# AIM
Quote, with no changes, the lines that run from the top of the material to the line with "wheel('thumbwheel', S_W - 18, S_W", both included.
** START **
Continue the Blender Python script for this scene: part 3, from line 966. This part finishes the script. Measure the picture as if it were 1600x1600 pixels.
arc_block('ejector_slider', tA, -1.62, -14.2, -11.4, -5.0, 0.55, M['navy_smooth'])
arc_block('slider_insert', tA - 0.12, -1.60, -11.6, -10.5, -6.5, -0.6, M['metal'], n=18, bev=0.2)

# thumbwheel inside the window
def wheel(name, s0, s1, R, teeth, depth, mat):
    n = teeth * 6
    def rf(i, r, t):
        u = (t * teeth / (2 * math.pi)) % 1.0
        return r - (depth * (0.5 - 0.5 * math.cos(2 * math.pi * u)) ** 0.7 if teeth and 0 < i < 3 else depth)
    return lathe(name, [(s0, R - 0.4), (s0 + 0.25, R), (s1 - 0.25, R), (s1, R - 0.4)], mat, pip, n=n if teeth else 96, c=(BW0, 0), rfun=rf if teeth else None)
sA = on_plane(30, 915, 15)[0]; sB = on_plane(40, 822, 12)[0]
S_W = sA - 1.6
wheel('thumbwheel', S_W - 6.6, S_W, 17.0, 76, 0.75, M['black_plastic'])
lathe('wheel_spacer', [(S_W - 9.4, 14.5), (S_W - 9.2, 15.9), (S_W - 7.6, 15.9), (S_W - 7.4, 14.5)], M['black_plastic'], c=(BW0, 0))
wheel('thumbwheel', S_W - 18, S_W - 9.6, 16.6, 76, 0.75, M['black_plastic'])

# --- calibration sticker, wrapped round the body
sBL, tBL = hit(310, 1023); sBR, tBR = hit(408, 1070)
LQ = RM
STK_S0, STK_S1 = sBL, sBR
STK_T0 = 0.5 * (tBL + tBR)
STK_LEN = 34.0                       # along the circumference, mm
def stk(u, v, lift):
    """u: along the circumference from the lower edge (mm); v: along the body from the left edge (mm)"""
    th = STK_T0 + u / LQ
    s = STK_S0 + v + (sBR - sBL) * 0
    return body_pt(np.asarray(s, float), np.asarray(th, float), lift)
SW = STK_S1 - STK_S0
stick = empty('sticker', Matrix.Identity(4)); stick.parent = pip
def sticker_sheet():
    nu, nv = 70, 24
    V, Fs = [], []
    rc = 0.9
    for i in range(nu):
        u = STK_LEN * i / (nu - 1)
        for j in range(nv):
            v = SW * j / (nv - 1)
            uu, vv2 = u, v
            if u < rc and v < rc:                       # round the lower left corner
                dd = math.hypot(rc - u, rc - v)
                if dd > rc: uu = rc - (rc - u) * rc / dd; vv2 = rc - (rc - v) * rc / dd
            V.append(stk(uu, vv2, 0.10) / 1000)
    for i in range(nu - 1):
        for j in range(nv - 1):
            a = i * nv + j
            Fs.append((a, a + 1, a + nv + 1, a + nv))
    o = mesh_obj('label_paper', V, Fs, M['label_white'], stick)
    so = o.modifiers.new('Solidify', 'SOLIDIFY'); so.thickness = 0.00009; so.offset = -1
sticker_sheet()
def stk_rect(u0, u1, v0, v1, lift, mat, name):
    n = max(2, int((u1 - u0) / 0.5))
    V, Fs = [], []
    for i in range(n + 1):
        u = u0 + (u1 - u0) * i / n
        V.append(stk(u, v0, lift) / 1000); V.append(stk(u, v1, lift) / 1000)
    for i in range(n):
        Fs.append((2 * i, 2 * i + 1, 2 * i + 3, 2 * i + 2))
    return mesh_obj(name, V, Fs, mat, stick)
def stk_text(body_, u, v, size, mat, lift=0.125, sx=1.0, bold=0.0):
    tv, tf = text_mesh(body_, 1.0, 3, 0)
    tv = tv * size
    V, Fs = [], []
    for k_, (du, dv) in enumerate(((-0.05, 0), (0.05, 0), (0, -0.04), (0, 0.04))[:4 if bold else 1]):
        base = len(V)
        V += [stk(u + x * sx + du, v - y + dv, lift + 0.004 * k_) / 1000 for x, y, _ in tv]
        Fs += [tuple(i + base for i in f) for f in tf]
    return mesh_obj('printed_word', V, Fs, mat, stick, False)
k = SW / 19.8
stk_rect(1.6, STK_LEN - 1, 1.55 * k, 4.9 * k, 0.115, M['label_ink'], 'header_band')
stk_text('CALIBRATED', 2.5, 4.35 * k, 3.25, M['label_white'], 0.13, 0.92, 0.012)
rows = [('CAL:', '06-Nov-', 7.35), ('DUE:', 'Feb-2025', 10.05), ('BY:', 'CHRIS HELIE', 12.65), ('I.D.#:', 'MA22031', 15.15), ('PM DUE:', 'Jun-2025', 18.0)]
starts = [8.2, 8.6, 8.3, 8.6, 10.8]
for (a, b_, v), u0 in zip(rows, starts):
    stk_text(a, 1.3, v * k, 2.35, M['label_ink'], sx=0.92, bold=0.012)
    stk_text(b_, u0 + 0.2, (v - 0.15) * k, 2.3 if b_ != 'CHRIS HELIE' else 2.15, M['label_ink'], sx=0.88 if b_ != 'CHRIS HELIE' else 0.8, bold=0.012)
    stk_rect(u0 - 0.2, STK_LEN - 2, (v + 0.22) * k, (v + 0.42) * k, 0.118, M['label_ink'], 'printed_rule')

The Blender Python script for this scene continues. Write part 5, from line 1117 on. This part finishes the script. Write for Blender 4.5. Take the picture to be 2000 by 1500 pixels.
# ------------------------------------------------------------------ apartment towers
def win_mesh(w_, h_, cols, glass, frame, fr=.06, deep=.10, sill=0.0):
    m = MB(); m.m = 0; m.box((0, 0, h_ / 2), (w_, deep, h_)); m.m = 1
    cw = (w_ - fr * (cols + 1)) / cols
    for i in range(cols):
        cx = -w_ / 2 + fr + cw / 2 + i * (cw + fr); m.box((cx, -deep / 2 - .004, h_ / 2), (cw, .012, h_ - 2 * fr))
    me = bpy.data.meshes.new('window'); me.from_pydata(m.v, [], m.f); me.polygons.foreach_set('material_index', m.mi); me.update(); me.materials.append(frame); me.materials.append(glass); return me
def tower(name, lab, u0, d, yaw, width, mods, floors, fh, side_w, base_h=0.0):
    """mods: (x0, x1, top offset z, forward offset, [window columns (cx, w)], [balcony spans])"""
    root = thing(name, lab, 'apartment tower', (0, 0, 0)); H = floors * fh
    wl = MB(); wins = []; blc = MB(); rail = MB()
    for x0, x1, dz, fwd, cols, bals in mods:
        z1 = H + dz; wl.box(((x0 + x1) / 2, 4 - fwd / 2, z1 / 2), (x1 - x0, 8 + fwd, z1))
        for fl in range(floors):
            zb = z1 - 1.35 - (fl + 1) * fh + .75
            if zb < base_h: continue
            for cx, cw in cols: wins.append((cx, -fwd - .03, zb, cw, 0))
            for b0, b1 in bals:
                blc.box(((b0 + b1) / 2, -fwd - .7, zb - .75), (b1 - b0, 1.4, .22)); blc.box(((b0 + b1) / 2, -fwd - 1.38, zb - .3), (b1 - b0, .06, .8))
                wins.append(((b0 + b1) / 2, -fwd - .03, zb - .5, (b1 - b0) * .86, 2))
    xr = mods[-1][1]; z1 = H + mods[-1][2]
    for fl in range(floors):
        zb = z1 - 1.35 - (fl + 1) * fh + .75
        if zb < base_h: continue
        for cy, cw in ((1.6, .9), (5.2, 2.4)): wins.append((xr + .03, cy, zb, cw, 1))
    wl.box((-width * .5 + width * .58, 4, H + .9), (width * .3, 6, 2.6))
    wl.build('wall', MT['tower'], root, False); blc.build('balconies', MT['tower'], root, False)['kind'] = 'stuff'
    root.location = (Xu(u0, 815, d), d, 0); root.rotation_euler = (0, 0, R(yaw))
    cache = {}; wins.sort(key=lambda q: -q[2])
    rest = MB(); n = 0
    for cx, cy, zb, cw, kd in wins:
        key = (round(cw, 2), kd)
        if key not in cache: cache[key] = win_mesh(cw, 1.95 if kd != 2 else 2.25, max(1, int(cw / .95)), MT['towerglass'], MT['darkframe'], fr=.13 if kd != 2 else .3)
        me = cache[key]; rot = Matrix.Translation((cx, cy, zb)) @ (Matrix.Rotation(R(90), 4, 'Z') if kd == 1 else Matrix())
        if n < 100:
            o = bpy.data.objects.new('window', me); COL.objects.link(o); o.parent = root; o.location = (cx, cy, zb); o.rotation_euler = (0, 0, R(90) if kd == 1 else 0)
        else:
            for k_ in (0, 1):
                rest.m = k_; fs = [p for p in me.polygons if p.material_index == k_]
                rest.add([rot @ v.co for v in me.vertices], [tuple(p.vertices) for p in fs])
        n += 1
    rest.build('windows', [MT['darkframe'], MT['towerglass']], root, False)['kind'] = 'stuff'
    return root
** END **
# RESPONSE BELOW
Continue the Blender Python script for this scene: part 3, from line 966. This part finishes the script. Measure the picture as if it were 1600x1600 pixels.
arc_block('ejector_slider', tA, -1.62, -14.2, -11.4, -5.0, 0.55, M['navy_smooth'])
arc_block('slider_insert', tA - 0.12, -1.60, -11.6, -10.5, -6.5, -0.6, M['metal'], n=18, bev=0.2)

# thumbwheel inside the window
def wheel(name, s0, s1, R, teeth, depth, mat):
    n = teeth * 6
    def rf(i, r, t):
        u = (t * teeth / (2 * math.pi)) % 1.0
        return r - (depth * (0.5 - 0.5 * math.cos(2 * math.pi * u)) ** 0.7 if teeth and 0 < i < 3 else depth)
    return lathe(name, [(s0, R - 0.4), (s0 + 0.25, R), (s1 - 0.25, R), (s1, R - 0.4)], mat, pip, n=n if teeth else 96, c=(BW0, 0), rfun=rf if teeth else None)
sA = on_plane(30, 915, 15)[0]; sB = on_plane(40, 822, 12)[0]
S_W = sA - 1.6
wheel('thumbwheel', S_W - 6.6, S_W, 17.0, 76, 0.75, M['black_plastic'])
lathe('wheel_spacer', [(S_W - 9.4, 14.5), (S_W - 9.2, 15.9), (S_W - 7.6, 15.9), (S_W - 7.4, 14.5)], M['black_plastic'], c=(BW0, 0))
wheel('thumbwheel', S_W - 18, S_W - 9.6, 16.6, 76, 0.75, M['black_plastic'])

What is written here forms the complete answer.